People v. Hough

—Judgment, Supreme Court, New York County (Jeffrey Atlas, J.), rendered August 7, 1996, convicting defendant, after a jury trial, of robbery in the first degree, and sentencing him to a term of 6 to 12 years, unanimously affirmed.

The victim’s identification of defendant as one of the persons who robbed his store took place in the store, one month after that initial robbery, when defendant was being arrested for robbing it again. Under these circumstances, the court struck an appropriate balance (see, People v Ventimiglia, 52 NY2d 350) by permitting the prosecution to reveal simply that defendant was being arrested for a crime. Moreover, the court’s limiting instructions prevented any undue prejudice to defendant.

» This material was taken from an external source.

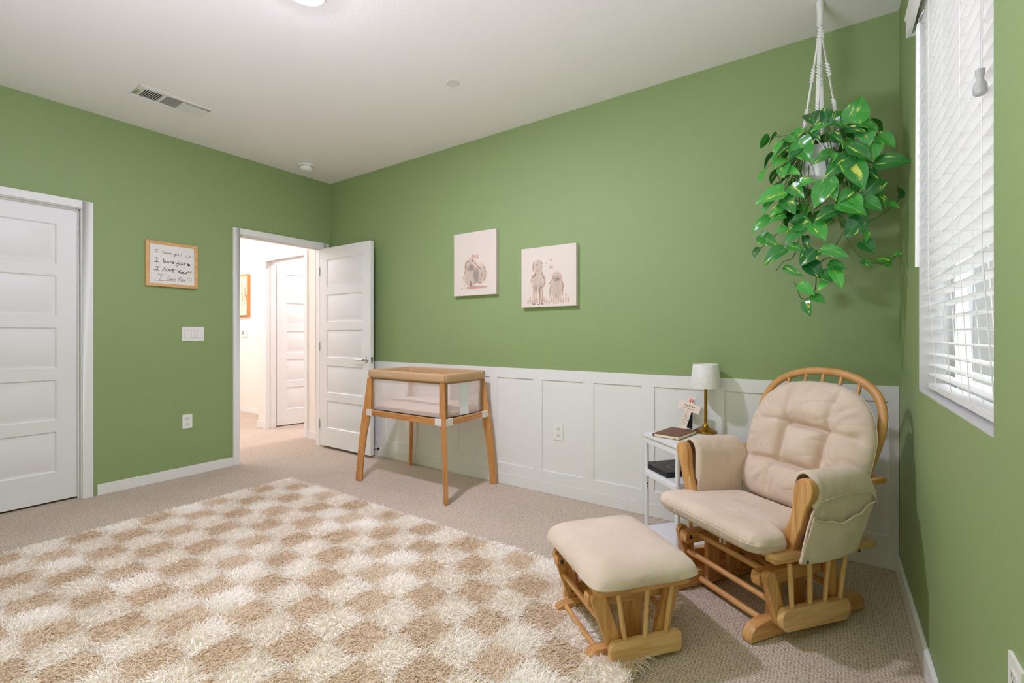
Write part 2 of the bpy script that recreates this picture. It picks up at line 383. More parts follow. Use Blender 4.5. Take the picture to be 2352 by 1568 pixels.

Defendant did not preserve his challenge to the court’s charge on the jury’s duty not to draw negative inferences from defendant’s failure to testify, and we decline to review it in the interest of justice. Were we to review this claim, we would find that the charge was unnecessarily lengthy but not unduly prejudicial.

The court’s supplemental instruction, when read as a whole and with particular reference to the court’s admonitions against speculation, was a proper response to inquiries from the deliberating jury concerning a matter not in evidence (see, People v Malloy, 55 NY2d 296). Concur — Rosenberger, J. P., Williams, Rubin, Mazzarelli and Friedman, JJ.